Fair enough. We neither play it often enough nor analyse it enough for that to be a problem for us!!
Not if you look at player positions. Someone earning loads have to be beaten down. Whether “bash the leader” is good or not, is up to you
Yes, that is the equation.
Not sure how to label it but I think my favorite brand of luck/disruption is some combination of deduction and psychology. LOTR: The Confrontation is a case in point. At its core, it’s Stratego + Cardplay, so a strength 2 hobbit may bump into a strength 4 nazgul. But now you each get to play a card to augment the altercation, and this is the rock/paper/scissors or circular game theory that runs the game. As the “light” player, my highest card is strength 5, so my Hobbit maxes out at a 7. The Nazgul’s correct play, therefore, is a 4 (+4 = 8), guaranteeing the win. Knowing this, the Hobbit’s correct play is the 1 card - I’ll lose my Hobbit but gain some relative deck strength vs the Shadow. Knowing THAT, the Shadow should of course play its lowest card (2) since that will still beat my 1. But if the Shadow does that, I can mutually destruct with a 4 or win with my 5… And on it goes.

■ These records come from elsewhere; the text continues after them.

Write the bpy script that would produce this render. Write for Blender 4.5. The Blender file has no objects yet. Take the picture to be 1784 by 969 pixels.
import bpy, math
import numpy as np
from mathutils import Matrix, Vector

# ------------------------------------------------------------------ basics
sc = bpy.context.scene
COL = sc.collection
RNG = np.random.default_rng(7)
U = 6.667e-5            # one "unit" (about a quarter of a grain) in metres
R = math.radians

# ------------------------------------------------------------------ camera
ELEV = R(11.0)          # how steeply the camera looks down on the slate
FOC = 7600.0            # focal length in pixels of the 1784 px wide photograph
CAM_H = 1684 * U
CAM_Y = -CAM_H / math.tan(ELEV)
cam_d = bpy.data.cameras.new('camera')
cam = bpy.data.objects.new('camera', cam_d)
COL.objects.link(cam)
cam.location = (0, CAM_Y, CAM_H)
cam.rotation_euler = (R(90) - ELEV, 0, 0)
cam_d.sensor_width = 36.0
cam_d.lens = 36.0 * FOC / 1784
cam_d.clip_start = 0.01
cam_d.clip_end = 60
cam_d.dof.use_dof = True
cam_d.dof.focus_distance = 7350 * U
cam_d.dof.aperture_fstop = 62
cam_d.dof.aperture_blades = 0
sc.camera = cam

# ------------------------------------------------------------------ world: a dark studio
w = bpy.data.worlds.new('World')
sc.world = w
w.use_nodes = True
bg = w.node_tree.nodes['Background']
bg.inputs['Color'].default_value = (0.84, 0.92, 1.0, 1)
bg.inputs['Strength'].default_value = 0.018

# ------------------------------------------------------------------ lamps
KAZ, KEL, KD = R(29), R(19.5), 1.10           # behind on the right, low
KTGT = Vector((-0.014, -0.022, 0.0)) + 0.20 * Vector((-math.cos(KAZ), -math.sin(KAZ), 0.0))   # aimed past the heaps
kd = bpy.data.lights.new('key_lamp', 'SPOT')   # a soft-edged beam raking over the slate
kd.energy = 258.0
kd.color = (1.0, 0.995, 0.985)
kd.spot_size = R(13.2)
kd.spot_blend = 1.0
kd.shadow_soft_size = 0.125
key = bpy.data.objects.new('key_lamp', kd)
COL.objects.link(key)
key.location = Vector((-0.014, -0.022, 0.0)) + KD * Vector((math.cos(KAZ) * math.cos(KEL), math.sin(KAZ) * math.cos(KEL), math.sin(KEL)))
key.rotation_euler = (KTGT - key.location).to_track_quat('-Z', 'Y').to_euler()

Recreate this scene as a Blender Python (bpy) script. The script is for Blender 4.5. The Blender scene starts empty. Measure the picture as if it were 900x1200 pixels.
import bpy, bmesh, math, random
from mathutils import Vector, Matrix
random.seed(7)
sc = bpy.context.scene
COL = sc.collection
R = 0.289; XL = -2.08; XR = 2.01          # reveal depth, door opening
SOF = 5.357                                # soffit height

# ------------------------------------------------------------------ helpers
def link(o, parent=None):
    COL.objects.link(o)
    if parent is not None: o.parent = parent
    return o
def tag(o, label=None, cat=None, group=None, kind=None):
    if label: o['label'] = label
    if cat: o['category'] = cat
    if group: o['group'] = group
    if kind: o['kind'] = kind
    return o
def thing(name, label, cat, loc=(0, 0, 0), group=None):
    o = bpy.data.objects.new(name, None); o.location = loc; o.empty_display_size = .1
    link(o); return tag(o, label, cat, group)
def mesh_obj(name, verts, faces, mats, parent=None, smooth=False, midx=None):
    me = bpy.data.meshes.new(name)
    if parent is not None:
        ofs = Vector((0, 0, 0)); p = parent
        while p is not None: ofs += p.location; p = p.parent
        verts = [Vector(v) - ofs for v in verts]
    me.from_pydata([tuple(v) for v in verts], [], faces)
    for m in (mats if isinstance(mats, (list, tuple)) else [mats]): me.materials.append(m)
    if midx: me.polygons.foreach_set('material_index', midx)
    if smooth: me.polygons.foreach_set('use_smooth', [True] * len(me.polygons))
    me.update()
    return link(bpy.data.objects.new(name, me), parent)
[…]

I love the dynamic of spinning the wheel and trying to stop just one step ahead of the other player. It’s amazing when you get it right and amazing when you get it wrong.
This also spills into a deduction puzzle, because the cards that are played stay by the side of the table and you can begin to calibrate on your opponent’s mental state as well as strategize around their shrinking options, and game really arcs as you get through your decks.

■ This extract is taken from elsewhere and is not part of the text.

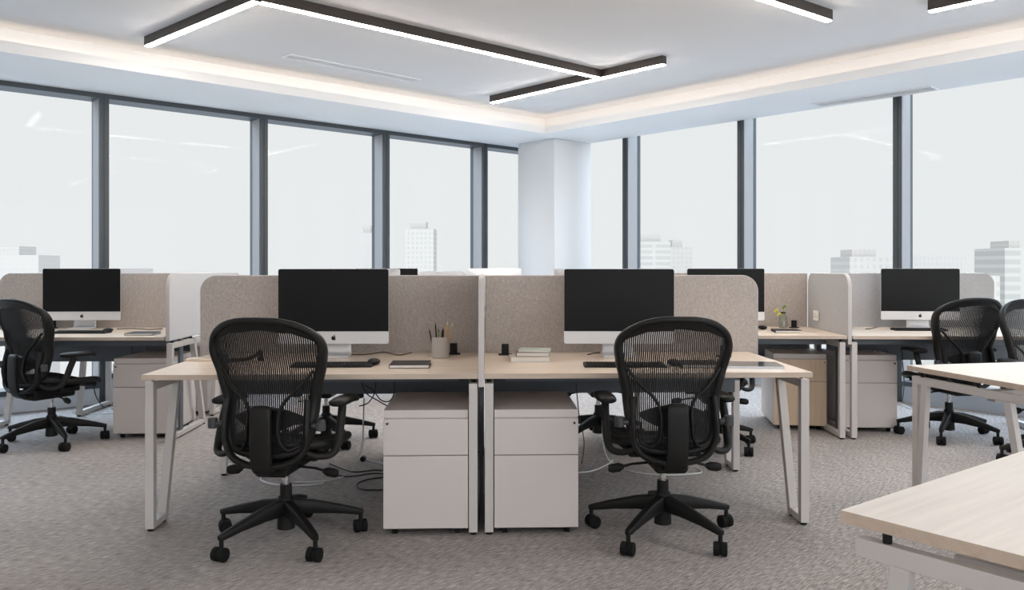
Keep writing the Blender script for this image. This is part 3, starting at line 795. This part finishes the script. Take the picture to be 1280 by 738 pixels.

The other dynamic that came to mind is Nations. Nations is a civ/engine builder but the beating heart of the game is at the start of each round where you decide to take income or grow population. You always need to take income as you just need stuff and more stuff. But you win by growing.

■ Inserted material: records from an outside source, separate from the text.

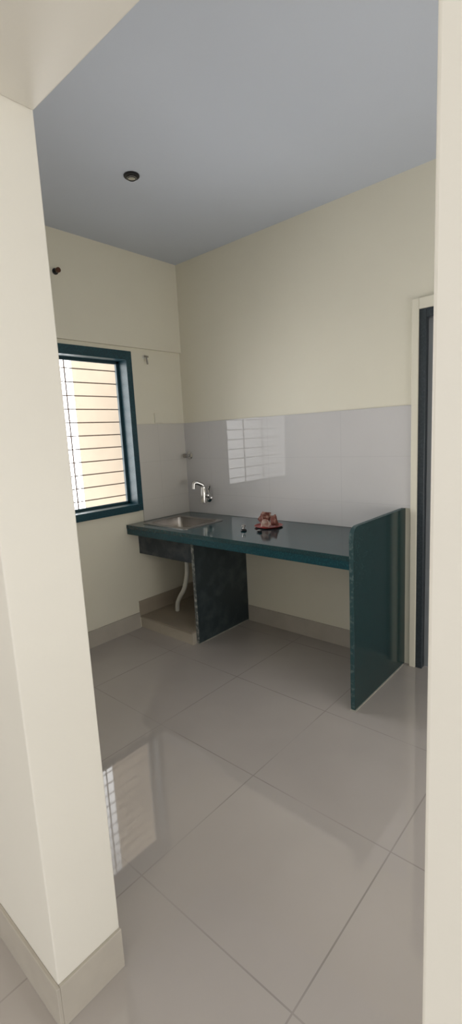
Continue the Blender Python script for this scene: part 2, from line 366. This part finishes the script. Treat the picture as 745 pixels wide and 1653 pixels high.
# ------------------------------------------------------------------ light: overcast sky, brighter on the window side
w = bpy.data.worlds.new('sky'); S.world = w; w.use_nodes = True
nt = w.node_tree; N = nt.nodes; Lk = nt.links
bg = N['Background']; bg.inputs[0].default_value = (1, .996, .988, 1)
tc = N.new('ShaderNodeTexCoord'); sx = N.new('ShaderNodeSeparateXYZ'); Lk.new(tc.outputs['Generated'], sx.inputs[0])
def ramp(a, b, lo, hi):
    mr = N.new('ShaderNodeMapRange'); mr.interpolation_type = 'SMOOTHSTEP'
    for i, v in ((1, a), (2, b), (3, lo), (4, hi)): mr.inputs[i].default_value = v
    Lk.new(sx.outputs[0], mr.inputs[0]); return mr.outputs[0]
ad = N.new('ShaderNodeMath'); ad.operation = 'ADD'
Lk.new(ramp(-.58, -.7, 1.66, 4.6), ad.inputs[0]); Lk.new(ramp(-.72, -.9, 0, 5.2), ad.inputs[1])
Lk.new(ad.outputs[0], bg.inputs[1])
def area(name, loc, target, sx, sy, power, col=(1, 1, 1)):
    l = bpy.data.lights.new(name, 'AREA'); l.shape = 'RECTANGLE'; l.size = sx; l.size_y = sy; l.energy = power; l.color = col
    o = bpy.data.objects.new(name, l); COL.objects.link(o); o.location = loc
    o.rotation_euler = (Vector(target)-Vector(loc)).to_track_quat('-Z', 'Y').to_euler(); return o
area('kitchen_side_fill', (4.15, -1.2, 1.3), (1.0, -1.0, 2.0), 1.6, 1.6, 29, (1, .98, .95))  # added fill, out of view, lifting the kitchen and its ceiling from the right

# ------------------------------------------------------------------ camera
f, a, b, r = 766.1436, .7311, .1607, -.0522
fw = Vector((-math.sin(a)*math.cos(b), math.cos(a)*math.cos(b), -math.sin(b))); rt = Vector((math.cos(a), math.sin(a), 0)); up = rt.cross(fw)
R = rt*math.cos(r)+up*math.sin(r); U = -rt*math.sin(r)+up*math.cos(r)
cam = bpy.data.cameras.new('camera'); co = bpy.data.objects.new('camera', cam); COL.objects.link(co)
cam.sensor_fit = 'VERTICAL'; cam.sensor_height = 36; cam.lens = f/1653*36; cam.clip_start = .03
co.matrix_world = Matrix(((R.x, U.x, -fw.x, 3.0495), (R.y, U.y, -fw.y, -2.8527), (R.z, U.z, -fw.z, 1.5125), (0, 0, 0, 1)))
S.camera = co
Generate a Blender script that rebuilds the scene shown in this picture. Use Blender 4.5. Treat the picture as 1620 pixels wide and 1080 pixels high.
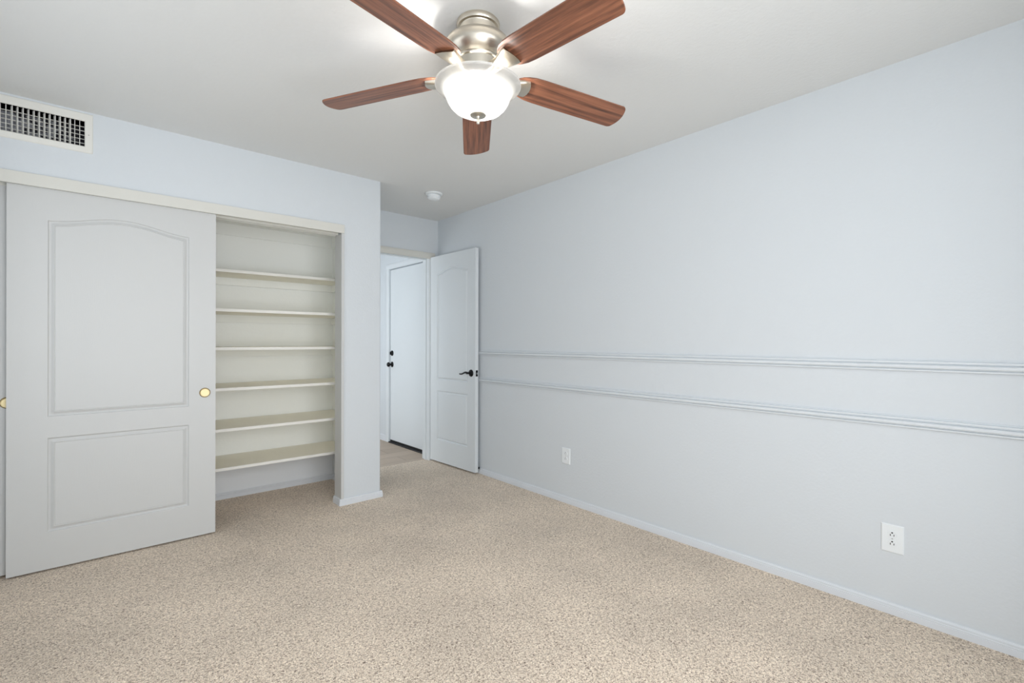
import bpy, bmesh, math
from mathutils import Vector, Matrix

for o in list(bpy.data.objects):
    bpy.data.objects.remove(o)
S = bpy.context.scene
COL = S.collection
PI = math.pi

def lin(r, g, b):
    f = lambda c: c/12.92 if c <= 0.04045 else ((c+0.055)/1.055)**2.4
    return (f(r/255), f(g/255), f(b/255), 1.0)

# ------------------------------------------------------------------ camera
PHI = 0.7194
cam_data = bpy.data.cameras.new('camera')
cam_data.sensor_width = 36.0
cam_data.lens = 758.0/1620*36.0
cam_data.shift_y = 0.56/1620
cam_data.clip_start = 0.02
cam = bpy.data.objects.new('camera', cam_data)
COL.objects.link(cam)
cam.matrix_world = (Matrix.Translation((0, 0, 1.2)) @ Matrix.Rotation(-PHI, 4, 'Z')
                    @ Matrix.Rotation(PI/2, 4, 'X') @ Matrix.Rotation(0.0022, 4, 'Z'))
S.camera = cam

# ------------------------------------------------------------------ world, daylight, exposure
S.view_settings.view_transform = 'Standard'
S.view_settings.look = 'None'
S.view_settings.gamma = 1
S.view_settings.use_curve_mapping = False
S.view_settings.exposure = 0.05
world = bpy.data.worlds.new('overcast_sky')
S.world = world
world.use_nodes = True
bg = world.node_tree.nodes['Background']
bg.inputs['Color'].default_value = (0.80, 0.90, 1.0, 1)
bg.inputs['Strength'].default_value = 1.0
S.cycles.max_bounces = 12
S.cycles.diffuse_bounces = 8
S.cycles.use_denoising = True
S.cycles.sample_clamp_indirect = 6

def area_light(name, loc, direction, sx, sy, power, color):
    l = bpy.data.lights.new(name, 'AREA')
    l.shape = 'RECTANGLE'
    l.size = sx
    l.size_y = sy
    l.energy = power
    l.color = color
    o = bpy.data.objects.new(name, l)
    COL.objects.link(o)
    o.location = loc
    o.rotation_euler = Vector(direction).to_track_quat('-Z', 'Z').to_euler()
    return o

# daylight at the back window; the left window's light is an added fill
area_light('daylight_back_window', (0.65, -0.74, 1.22), (0.0, 1, 0.0), 1.9, 1.85, 70, (0.965, 0.98, 1.0))
area_light('fill_left_window', (-0.74, 2.05, 1.48), (1, 0.0, 0.0), 1.9, 1.25, 11, (0.965, 0.98, 1.0))

area_light('fill_hall_window', (0.30, 5.15, 1.25), (1, 0.0, 0.0), 1.2, 1.7, 38, (0.95, 0.98, 1.0))  # added unseen source, evens out the light on the hall door

# ------------------------------------------------------------------ materials
def mat(name, color, rough=0.6, metal=0.0, spec=0.5, bump=None):
    m = bpy.data.materials.new(name)
    m.use_nodes = True
    nt = m.node_tree
    p = nt.nodes['Principled BSDF']
    p.inputs['Base Color'].default_value = color
    p.inputs['Roughness'].default_value = rough
    p.inputs['Metallic'].default_value = metal
    p.inputs['Specular IOR Level'].default_value = spec
    if bump:
        scale, strength, dist, stretch = bump
        tc = nt.nodes.new('ShaderNodeTexCoord')
        mp = nt.nodes.new('ShaderNodeMapping')
        mp.inputs['Scale'].default_value = stretch
        n = nt.nodes.new('ShaderNodeTexNoise')
        n.inputs['Scale'].default_value = scale
        n.inputs['Detail'].default_value = 3
        b = nt.nodes.new('ShaderNodeBump')
        b.inputs['Strength'].default_value = strength
        b.inputs['Distance'].default_value = dist
        nt.links.new(tc.outputs['Object'], mp.inputs['Vector'])
        nt.links.new(mp.outputs['Vector'], n.inputs['Vector'])
        nt.links.new(n.outputs['Fac'], b.inputs['Height'])
        nt.links.new(b.outputs['Normal'], p.inputs['Normal'])
    return m

M = {}
M['wall'] = mat('blue_grey_wall_paint', lin(212, 217, 221), 0.62, spec=0.3, bump=(70, 0.25, 0.004, (1, 1, 1)))
M['ceiling'] = mat('white_ceiling_paint', lin(222, 223, 222), 0.9, spec=0.2, bump=(55, 0.35, 0.004, (1, 1, 1)))
M['trim'] = mat('white_trim_paint', lin(219, 223, 228), 0.4, spec=0.4)
M['cream'] = mat('cream_trim_paint', lin(214, 213, 206), 0.45, spec=0.4)
M['rail'] = mat('blue_grey_rail_paint', lin(216, 221, 225), 0.45, spec=0.4)
M['door_white'] = mat('white_door_paint', lin(202, 203, 202), 0.42, spec=0.4, bump=(60, 0.12, 0.002, (6, 6, 0.5)))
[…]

Here’s the order of operations:
- Lay out the market for the round
- Each player decides whether or not to grow population
- Flip the random event
- Play the round
When you decide to grow, you are basically signing a contract to pay a bill at the end of the round. You get to see the random market before this decision, so you kind of know what is in play. But you have to do it before you see the event - which tells you the size of famine you’ll also have to pay at the end of the round as well as some crisis which you’ll need to manage your empire to avoid. (this is the random part)
Moreover, you’ll have a plan of how you’re going to make ends meet, based on the market, but others will have that same plan and they will begin snaffling up the cards you needed.
I love the partial information - make a plan - disruption (card flip + player competition) - adapt cycle that the game throws at you. Like Air Land and Sea, the game gets just the right balance of giving you the tools you’ll need to make ends meet, but its rarely easy or obvious just how to best put them together.
Those are both more “input” type scenarios. So as not to overindex, I also greatly enjoy something like Quacks where the game is probability management. I know not every plan is going to hit, but stick to the math and it will generally work out by the end. There’s a nice tension in the journey as you ride the ups and downs.
This reminds me of a proposal I saw once to eliminate small change (less than 1 currency unit) when paying cash. Work out the amount that would be given. Then each party separately comes up with a number from 1-100, add them together mod 100, and if the total is ≤ the change amount, pay an extra 1 currency unit, otherwise don’t.
The neat thing about this is that if you think the other party’s random generator is biased you can bias your own to take advantage of it, so your best tactic is to be unbiased.